80% of New Zealanders now live in urban areas, where the production, processing and delivery of food is for the most part a mystery. Instead of the Anglo-Saxon words of the field: 'cow', 'sheep', or 'deer', we only use the French words of the table: 'beef', 'mutton' and 'venison'.

Given this divide, it doesn't seem important where food comes from. Besides, we can get food from almost anywhere in the world; an orange, an otherwordly treat in 1880's New Zealand, is easily obtainable now. Coffee, a product that is impossible to grow in our moderate climate, is one of the most popular drinks. The massive and extended process that brings foreign goods to far-flung markets like ours is almost unimaginable, yet we walk into a store and there it is, as if placed by an invisible hand.

In my cupboard right now there are coffee beans from Brazil, sugar from Indonesia, oatmeal from Australia, oil from Italy, wine from France, rice from Pakistan, and chili from China.

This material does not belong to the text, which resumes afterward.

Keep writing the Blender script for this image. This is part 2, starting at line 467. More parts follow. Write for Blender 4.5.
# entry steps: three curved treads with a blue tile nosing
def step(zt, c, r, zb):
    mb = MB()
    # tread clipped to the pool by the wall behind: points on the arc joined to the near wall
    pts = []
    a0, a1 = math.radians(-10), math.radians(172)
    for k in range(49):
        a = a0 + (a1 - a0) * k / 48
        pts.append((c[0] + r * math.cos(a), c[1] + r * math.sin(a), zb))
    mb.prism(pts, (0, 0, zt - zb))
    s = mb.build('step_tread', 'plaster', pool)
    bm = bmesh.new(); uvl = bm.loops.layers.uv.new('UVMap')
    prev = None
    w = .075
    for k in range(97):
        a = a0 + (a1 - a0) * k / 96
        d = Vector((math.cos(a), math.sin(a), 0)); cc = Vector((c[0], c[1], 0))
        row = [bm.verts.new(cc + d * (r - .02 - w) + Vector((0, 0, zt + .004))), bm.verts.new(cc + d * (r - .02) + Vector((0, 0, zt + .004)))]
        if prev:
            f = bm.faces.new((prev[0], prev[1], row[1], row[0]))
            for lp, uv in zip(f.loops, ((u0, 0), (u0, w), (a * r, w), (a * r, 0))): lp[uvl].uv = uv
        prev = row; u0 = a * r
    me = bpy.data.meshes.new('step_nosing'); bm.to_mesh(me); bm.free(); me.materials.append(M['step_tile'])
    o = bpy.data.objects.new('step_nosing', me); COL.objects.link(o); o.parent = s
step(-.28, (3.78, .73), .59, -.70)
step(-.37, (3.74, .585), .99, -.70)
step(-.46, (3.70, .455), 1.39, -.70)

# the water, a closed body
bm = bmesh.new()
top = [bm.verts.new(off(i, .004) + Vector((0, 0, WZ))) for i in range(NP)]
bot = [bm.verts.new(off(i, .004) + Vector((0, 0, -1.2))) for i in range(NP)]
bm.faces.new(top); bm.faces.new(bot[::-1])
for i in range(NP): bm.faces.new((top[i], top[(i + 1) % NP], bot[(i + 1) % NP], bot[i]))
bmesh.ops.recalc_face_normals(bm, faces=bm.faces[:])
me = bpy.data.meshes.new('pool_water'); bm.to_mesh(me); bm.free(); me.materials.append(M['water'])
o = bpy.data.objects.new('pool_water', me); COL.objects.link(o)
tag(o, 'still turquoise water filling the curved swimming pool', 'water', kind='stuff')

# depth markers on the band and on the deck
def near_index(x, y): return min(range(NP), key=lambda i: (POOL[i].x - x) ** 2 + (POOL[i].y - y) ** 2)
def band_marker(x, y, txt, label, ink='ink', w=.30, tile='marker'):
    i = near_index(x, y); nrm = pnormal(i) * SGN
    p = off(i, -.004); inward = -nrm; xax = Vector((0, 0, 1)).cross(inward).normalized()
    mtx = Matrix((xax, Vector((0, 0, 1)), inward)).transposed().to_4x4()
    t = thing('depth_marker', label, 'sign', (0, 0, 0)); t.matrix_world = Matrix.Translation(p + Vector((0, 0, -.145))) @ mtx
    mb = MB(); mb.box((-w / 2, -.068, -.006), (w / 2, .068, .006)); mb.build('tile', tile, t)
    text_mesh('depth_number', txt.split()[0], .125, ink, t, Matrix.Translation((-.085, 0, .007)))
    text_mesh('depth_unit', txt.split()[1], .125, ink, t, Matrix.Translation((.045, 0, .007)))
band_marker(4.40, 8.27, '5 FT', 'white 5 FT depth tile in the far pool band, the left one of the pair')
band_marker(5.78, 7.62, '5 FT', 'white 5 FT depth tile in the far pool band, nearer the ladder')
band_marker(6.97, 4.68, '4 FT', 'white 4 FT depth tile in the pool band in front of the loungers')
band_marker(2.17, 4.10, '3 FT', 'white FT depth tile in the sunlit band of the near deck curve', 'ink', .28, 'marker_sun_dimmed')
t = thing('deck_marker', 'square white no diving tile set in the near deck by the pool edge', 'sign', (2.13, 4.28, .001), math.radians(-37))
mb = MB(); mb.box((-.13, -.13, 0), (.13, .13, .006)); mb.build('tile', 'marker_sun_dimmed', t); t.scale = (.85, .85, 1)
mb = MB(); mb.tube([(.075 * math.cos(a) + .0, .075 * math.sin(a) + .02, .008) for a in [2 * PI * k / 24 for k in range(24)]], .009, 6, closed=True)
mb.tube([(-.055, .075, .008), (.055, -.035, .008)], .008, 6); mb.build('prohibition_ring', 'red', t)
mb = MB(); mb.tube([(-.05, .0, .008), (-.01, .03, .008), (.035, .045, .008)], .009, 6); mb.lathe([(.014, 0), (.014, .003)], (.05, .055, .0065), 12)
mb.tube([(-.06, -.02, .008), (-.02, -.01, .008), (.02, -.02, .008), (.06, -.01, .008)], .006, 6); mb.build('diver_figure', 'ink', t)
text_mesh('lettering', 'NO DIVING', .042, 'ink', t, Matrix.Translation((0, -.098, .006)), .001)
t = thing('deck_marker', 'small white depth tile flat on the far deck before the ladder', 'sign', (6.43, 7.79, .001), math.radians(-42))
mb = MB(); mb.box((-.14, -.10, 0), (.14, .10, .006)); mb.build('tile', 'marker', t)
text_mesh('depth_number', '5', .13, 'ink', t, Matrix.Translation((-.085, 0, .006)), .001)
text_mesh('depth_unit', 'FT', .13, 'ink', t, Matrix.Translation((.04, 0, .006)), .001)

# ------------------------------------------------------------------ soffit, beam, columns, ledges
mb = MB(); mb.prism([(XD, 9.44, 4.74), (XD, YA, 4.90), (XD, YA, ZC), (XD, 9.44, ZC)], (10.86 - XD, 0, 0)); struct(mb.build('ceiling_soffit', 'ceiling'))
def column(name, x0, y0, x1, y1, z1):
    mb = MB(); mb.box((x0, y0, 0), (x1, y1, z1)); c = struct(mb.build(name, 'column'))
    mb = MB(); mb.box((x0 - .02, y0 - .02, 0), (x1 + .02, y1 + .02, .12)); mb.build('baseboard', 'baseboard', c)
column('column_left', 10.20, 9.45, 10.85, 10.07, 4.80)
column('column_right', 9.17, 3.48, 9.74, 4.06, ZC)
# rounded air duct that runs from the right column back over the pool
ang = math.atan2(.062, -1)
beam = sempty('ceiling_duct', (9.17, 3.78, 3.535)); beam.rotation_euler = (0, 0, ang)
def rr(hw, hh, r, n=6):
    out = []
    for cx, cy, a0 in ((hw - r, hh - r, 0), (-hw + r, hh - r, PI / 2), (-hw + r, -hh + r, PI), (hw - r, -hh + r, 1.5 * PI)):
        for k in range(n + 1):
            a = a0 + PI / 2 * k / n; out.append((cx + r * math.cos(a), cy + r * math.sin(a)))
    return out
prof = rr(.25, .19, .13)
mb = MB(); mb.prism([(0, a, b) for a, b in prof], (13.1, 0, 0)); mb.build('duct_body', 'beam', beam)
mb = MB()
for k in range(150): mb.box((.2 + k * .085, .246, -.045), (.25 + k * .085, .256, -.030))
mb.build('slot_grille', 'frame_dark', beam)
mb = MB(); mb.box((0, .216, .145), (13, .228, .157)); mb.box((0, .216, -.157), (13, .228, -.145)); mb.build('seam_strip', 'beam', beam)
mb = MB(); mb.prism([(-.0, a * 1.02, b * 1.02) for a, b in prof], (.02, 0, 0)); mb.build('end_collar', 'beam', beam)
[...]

It was all simply, miraculously, available to me.

What if I opted out of this huge machine? What if I only ate food that came from a local source with a name and a location? Is it even possible anymore?

This is my experiment for the following seven days: to only eat food that was grown and processed within 100 miles. This describes a circle reaching from the Bay of Islands in the north to Te Kuiti and Tauranga in the south. This is my local food zone, and everything I eat must have never been outside this area, as confirmed by the company I buy from, and it must have a source, a region I can find on a map.

I have absolutely no idea what we make locally. I guess I'll find out.